▶ _Exercise aim_
Only the lines from the start of the material through the line containing "downlight(-.2,.9,H-.004,60,(-1.0,4.0,.9),(1,.45,.16),50)" are to be extracted, exactly as they appear.

# Given information start

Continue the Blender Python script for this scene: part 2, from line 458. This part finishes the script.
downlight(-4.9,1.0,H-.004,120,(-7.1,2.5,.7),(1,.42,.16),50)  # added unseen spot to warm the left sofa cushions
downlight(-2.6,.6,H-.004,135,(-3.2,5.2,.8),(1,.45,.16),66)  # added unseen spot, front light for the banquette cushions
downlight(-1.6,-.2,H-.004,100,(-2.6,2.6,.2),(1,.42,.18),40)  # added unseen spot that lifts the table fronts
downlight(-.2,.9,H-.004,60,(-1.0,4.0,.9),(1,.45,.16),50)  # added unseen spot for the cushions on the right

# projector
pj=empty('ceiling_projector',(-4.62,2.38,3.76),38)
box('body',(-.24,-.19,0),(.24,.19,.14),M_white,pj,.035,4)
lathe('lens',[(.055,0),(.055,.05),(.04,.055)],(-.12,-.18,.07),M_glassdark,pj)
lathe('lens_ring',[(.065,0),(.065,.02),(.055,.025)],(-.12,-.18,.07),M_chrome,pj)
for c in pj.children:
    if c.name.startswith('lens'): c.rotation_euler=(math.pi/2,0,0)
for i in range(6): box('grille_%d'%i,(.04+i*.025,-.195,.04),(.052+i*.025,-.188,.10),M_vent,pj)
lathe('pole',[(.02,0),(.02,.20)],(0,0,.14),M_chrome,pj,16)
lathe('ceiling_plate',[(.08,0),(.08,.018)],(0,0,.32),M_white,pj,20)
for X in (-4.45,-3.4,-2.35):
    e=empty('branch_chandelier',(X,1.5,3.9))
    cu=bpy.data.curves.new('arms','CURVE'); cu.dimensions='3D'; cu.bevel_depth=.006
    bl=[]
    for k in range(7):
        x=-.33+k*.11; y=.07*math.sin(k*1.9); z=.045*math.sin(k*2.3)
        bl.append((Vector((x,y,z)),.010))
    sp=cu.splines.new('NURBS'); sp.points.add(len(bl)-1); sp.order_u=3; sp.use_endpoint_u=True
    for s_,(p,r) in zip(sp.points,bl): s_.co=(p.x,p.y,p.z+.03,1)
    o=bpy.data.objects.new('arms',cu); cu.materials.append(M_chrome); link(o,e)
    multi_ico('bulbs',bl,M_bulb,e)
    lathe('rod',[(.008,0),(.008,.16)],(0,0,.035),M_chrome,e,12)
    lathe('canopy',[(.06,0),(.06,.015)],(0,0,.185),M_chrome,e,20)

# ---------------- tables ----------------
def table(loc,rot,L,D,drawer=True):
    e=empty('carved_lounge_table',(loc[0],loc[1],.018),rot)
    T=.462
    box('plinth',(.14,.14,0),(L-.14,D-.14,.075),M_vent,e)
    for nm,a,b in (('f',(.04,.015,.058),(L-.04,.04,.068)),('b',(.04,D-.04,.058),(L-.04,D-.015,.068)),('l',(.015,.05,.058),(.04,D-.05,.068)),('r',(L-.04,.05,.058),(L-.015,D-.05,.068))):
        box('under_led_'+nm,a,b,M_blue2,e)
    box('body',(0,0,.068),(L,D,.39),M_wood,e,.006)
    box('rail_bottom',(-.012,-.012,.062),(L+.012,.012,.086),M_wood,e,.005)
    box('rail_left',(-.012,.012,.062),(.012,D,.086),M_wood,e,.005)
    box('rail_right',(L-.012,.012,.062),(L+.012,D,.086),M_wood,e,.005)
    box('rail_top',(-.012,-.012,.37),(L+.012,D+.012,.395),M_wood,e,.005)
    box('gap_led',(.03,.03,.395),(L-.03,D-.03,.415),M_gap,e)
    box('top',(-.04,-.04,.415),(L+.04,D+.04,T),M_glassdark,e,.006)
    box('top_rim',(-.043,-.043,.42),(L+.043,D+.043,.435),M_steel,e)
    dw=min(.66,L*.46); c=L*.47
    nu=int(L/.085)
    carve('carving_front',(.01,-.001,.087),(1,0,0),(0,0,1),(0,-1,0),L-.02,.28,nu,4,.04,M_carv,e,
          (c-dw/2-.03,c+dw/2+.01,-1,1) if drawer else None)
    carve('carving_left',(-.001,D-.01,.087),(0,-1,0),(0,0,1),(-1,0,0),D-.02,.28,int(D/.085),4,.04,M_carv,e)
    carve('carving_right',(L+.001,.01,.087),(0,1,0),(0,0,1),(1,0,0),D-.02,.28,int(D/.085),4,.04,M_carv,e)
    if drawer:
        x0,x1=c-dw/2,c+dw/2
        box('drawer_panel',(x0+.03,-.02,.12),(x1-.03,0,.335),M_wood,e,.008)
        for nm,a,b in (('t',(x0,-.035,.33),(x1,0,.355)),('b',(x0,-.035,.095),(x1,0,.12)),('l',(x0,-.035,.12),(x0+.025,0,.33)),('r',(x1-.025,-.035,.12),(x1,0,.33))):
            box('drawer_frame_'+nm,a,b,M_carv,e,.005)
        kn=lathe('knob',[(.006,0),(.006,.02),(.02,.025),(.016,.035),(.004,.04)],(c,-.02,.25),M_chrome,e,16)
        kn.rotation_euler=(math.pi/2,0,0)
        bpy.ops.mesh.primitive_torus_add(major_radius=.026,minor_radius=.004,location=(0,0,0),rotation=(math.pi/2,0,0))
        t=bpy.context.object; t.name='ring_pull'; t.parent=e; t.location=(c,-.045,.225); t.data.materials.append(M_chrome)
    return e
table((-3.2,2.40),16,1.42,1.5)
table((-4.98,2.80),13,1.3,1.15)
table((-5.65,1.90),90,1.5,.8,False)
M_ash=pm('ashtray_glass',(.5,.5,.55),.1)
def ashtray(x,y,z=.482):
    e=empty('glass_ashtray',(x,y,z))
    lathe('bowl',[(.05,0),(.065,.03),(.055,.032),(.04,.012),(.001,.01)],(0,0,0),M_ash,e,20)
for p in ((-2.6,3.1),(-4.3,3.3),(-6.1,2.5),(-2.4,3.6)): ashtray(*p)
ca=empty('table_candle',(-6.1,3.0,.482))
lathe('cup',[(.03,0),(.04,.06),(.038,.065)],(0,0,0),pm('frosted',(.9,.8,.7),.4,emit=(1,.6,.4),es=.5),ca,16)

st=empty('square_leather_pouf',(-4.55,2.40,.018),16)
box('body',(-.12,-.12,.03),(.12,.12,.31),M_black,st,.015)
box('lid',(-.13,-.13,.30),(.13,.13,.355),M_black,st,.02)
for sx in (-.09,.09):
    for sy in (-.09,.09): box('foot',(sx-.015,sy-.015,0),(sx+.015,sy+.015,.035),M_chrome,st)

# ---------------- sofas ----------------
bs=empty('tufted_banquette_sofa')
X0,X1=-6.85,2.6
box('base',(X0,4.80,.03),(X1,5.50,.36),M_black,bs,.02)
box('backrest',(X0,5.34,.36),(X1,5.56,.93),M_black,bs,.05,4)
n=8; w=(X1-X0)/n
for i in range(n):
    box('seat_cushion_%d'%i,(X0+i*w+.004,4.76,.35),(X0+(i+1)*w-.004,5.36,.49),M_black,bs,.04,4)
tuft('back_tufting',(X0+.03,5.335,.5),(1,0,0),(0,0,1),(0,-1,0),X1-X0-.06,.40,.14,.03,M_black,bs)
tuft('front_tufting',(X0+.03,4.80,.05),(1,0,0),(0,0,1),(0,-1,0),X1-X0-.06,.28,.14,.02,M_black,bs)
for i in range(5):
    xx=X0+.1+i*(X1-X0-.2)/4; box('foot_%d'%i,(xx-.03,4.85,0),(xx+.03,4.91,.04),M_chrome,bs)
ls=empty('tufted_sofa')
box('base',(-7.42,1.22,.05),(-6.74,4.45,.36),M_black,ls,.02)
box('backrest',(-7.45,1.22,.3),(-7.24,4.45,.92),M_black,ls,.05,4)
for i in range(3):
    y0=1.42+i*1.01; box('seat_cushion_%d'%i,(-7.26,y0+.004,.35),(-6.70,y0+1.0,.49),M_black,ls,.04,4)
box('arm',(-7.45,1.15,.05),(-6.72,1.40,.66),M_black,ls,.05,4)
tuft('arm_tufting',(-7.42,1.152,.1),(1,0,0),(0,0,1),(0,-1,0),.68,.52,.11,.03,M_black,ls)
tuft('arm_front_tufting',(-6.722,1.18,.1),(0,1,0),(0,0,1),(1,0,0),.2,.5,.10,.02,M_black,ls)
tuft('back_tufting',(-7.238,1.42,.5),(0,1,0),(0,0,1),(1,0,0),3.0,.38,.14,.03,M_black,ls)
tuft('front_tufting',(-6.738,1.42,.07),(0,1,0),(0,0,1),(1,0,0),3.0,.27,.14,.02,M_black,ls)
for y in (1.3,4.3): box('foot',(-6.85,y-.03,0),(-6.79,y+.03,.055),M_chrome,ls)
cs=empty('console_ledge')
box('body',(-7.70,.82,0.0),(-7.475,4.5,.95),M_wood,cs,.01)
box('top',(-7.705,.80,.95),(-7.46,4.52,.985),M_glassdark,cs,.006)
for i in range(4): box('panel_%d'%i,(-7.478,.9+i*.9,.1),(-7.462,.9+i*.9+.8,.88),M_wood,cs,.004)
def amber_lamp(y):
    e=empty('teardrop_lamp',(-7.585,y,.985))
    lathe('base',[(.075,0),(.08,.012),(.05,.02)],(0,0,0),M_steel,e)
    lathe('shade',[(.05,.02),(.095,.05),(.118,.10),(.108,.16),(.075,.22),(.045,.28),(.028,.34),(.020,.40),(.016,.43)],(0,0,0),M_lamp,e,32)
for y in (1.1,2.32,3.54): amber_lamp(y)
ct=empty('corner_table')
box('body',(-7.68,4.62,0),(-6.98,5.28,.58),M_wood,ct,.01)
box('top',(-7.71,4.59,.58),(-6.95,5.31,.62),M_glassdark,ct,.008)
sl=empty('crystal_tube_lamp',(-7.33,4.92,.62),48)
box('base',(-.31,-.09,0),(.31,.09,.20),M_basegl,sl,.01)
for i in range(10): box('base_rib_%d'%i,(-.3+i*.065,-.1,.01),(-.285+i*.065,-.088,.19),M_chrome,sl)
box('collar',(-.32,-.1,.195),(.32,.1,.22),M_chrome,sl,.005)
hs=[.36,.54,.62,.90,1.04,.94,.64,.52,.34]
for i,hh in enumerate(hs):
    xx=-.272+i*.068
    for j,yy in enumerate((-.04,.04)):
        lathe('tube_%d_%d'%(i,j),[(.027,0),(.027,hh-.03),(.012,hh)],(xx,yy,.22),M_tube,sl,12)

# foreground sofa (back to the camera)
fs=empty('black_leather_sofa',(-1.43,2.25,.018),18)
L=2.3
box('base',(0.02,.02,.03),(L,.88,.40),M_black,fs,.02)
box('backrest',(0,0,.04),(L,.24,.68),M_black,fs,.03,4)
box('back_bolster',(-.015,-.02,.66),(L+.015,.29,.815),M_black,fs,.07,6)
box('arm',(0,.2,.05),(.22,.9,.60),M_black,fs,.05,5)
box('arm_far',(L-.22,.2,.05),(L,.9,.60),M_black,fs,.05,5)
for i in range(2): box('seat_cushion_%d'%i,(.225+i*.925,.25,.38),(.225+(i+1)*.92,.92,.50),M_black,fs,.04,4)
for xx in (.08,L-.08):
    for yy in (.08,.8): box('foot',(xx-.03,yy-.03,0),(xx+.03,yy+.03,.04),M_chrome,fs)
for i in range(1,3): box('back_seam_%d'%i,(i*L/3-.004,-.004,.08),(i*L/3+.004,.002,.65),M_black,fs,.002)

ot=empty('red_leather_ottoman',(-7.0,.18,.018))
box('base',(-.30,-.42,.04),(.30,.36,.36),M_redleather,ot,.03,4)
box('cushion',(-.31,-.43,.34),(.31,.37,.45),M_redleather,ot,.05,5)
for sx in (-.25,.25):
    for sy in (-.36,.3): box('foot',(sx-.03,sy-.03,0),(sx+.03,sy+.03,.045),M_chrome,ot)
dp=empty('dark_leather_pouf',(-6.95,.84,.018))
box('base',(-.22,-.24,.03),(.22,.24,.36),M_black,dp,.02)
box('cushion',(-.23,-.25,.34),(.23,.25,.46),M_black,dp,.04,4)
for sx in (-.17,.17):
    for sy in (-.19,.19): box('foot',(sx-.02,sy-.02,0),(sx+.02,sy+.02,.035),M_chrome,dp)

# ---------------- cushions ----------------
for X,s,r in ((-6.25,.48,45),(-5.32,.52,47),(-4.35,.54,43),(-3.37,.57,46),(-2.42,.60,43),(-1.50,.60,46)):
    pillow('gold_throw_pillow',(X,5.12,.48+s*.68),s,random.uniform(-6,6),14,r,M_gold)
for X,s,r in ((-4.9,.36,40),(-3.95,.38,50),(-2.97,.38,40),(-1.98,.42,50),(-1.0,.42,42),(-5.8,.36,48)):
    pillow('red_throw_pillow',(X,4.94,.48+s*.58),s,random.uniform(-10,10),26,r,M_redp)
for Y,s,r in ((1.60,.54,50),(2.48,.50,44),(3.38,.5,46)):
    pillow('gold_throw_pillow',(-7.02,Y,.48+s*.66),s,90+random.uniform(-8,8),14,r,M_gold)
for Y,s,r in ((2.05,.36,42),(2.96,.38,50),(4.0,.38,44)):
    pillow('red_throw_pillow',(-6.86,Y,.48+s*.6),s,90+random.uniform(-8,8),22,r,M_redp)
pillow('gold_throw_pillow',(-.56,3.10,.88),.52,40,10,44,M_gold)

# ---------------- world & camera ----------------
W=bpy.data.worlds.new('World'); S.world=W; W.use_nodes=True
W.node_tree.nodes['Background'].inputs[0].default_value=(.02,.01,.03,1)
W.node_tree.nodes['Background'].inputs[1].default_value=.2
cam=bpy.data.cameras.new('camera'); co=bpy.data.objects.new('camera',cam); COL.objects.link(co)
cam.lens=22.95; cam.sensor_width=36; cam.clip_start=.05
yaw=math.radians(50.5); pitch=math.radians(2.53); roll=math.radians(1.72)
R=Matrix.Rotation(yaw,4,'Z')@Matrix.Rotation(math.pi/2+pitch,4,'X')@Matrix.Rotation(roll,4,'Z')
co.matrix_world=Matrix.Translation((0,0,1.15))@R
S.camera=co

# Given information end

▶ _Answer below_
Continue the Blender Python script for this scene: part 2, from line 458. This part finishes the script.
downlight(-4.9,1.0,H-.004,120,(-7.1,2.5,.7),(1,.42,.16),50)  # added unseen spot to warm the left sofa cushions
downlight(-2.6,.6,H-.004,135,(-3.2,5.2,.8),(1,.45,.16),66)  # added unseen spot, front light for the banquette cushions
downlight(-1.6,-.2,H-.004,100,(-2.6,2.6,.2),(1,.42,.18),40)  # added unseen spot that lifts the table fronts
downlight(-.2,.9,H-.004,60,(-1.0,4.0,.9),(1,.45,.16),50)  # added unseen spot for the cushions on the right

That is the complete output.